The company, which posted the news on the Jamaica Stock Exchange's website, noted that the board of directors made a unanimous decision on toilet paper production during in a meeting held on October 25, 2017.

In its audited financial report for the period August 2017, AMG Packaging highlighted its tissue production as a going concern led by significant increases in loss during the year.

“During the current fiscal period the toilet paper segment reported a net loss of ($39,720,298) 2016: ($40,659,034). The company has decided based on the current economic outlook, and non-realisation of expectations of brand substitution and customer loyalty, that they will cease operations of this segment in the second quarter of the upcoming fiscal year,” the company said.

It's not clear if AMG will now focus on a new product or continue with core production. General Manager Michael Chin was up to press time unable to speak with the media.

However, Chin in a statement to shareholders said the board has engaged the services of a consultant to do an evaluation of AMG Packaging's entire operation, which should be completed by mid-December, at which time it will be guided accordingly as to its next move.

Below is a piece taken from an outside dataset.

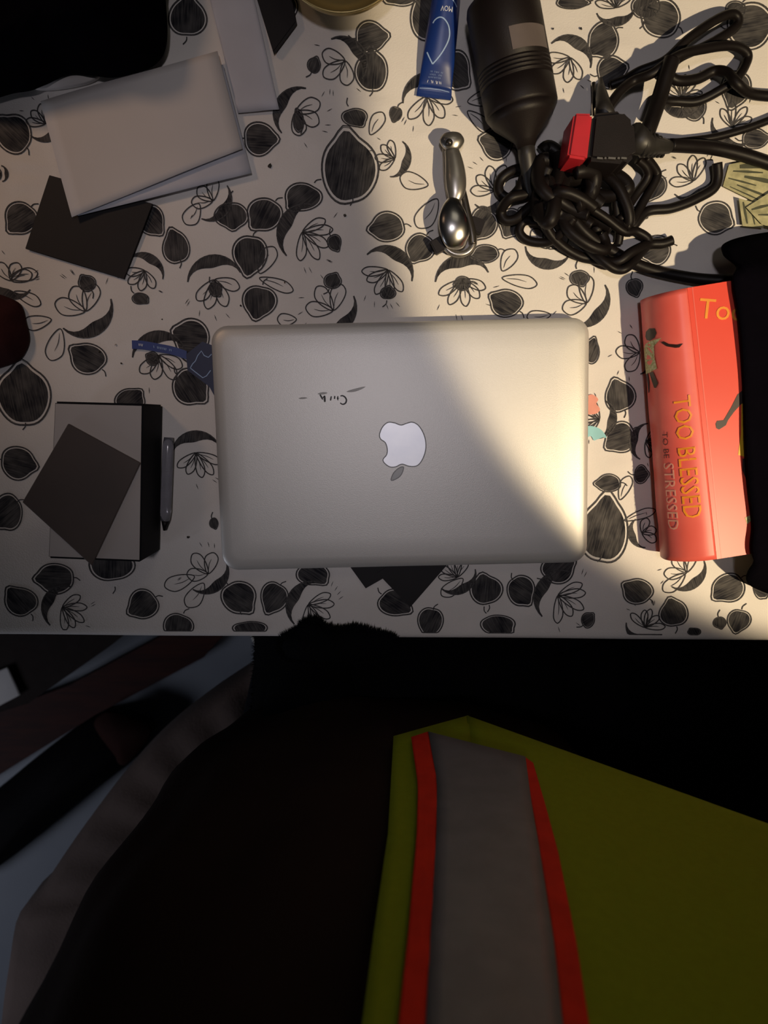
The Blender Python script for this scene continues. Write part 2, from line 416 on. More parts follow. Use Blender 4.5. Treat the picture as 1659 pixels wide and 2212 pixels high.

He added that the company is currently transitioning from ISO 9001:2008 to the new standard ISO 9001:2015, which is scheduled to be completed September 2018.

AMG Packaging began production of its tissue line back in 2015 with hopes that the product would boost earnings for the company, whose core production was the manufacturing of boxes. Months later, in announcing that the company will be focusing on higher-quality standards, product diversification and plant upgrades, AMG Packaging introduced two lines of toilet paper, Cottony and Plush, to its Tishoo brand.

But up until July, while tissues were 27 times greater than a year earlier, the segment of the business was still underperforming. It resulted in the company beefing up strategies to yield better results, including the finalisation of supply to a major supermarket chain and vigorously expanding sales outreach efforts.

AMG closed the 2017 financial year with revenues of $660.25 million, a 5.02 per cent increase over 2016. However, manufacturing costs increased 12.90 per cent, moving from $431.60 million to $478.28 million year over year. Administration expenses and cost of sales also reflected increases.

As a result, the company saw profit decline to $32.6 million from the $82.9 million. However, AMG's revaluation of property, plant and equipment led to company posting $106 million in total comprehensive income. Cash and cash equivalents at the end of the year also declined to $17.7 million, compared to $31.6 million in 2016.